Lowry, who's poised to make his first NBA all-star team, replied with a three with 43 seconds left, making it a one-point game and bringing the capacity crowd of 19,800 fans at Air Canada Centre to their feet. But the Raptors' point guard missed with seven seconds left, and Kentavious Caldwell-Pope connected on two free throws to give Detroit the win.

"We shot ourselves in the foot," Casey said. "For whatever reason, we had the break going, we had our pace going but we were forcing a lot of passes. If you commit that many turnovers against a good team like that, you shoot yourself in the foot and that's what we did."

The coach's message to the team after the game?

"On to the next one," said Patrick Patterson. "We let it slip through our fingers, had a great first half and second half was just horrendous. Only thing we can do now is focus on the next game."

The next one is Wednesday, when the Raptors host Philadelphia.

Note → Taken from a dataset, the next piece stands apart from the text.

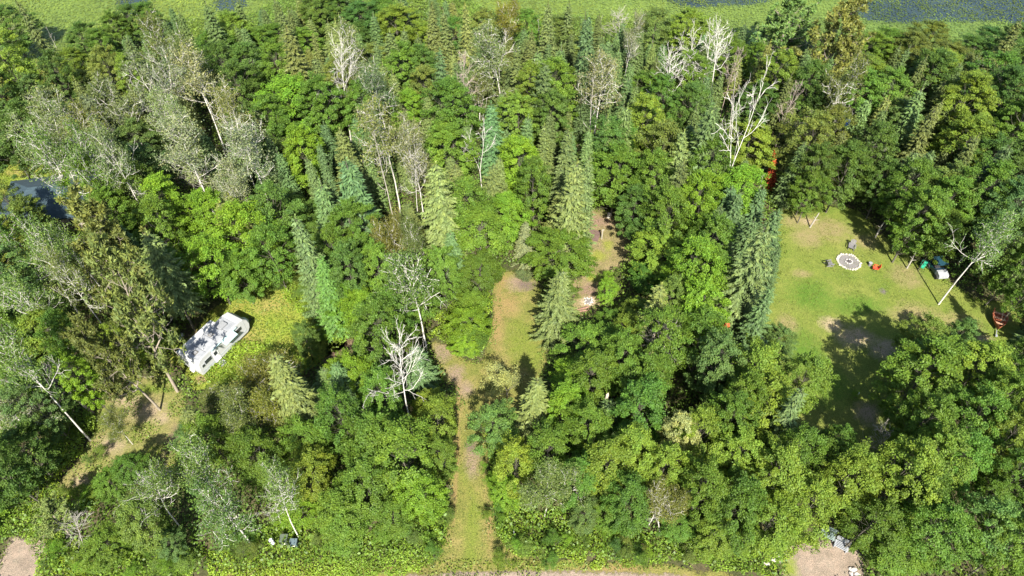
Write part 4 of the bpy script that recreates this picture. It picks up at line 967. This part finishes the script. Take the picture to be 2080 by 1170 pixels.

They host the Eastern Conference-leading Atlanta Hawks on Friday, then cap this six-game homestand on Sunday against the New Orleans Pelicans.

The game marked the 21st straight without DeMar DeRozan, who had originally targeted last Thursday for his return, but had then predicted he'd play some time this week. When asked pre-game about a potential return of his all-star guard, Casey wouldn't say.

The Raptors, who've been plagued by slow starts, came out of the opening whistle at full speed, with Valanciunas leading the way with 14 points, and Lowry doling out nine assists — just two shy of the club record for a quarter, held by Doug Christie. Lowry found Valanciunas for an alley-oop dunk that put the Raptors up by 12 midway through the quarter, and they took a 32-20 lead into the second.

Williams led the way with nine points in the second quarter as the Raptors built their lead to 14 points. A floater from Williams with four seconds to play send Toronto into the dressing room at halftime with a 60-48 lead.

The Pistons outscored Toronto 34-23 in the third, tying the game with a three by Jennings midway through the quarter. The Raptors remained within four points of Detroit for the rest of the frame, pulling ahead to lead by one with one quarter to play.

NOTES: Valanciunas's previous career high was 27 points versus the Phoenix Suns on Nov. 24 of this season. . . The Raptors had won six of their previous meetings with Detroit, including four in a row. . . The Raptors had been outscored in the first quarter in nine of their previous 11 starts.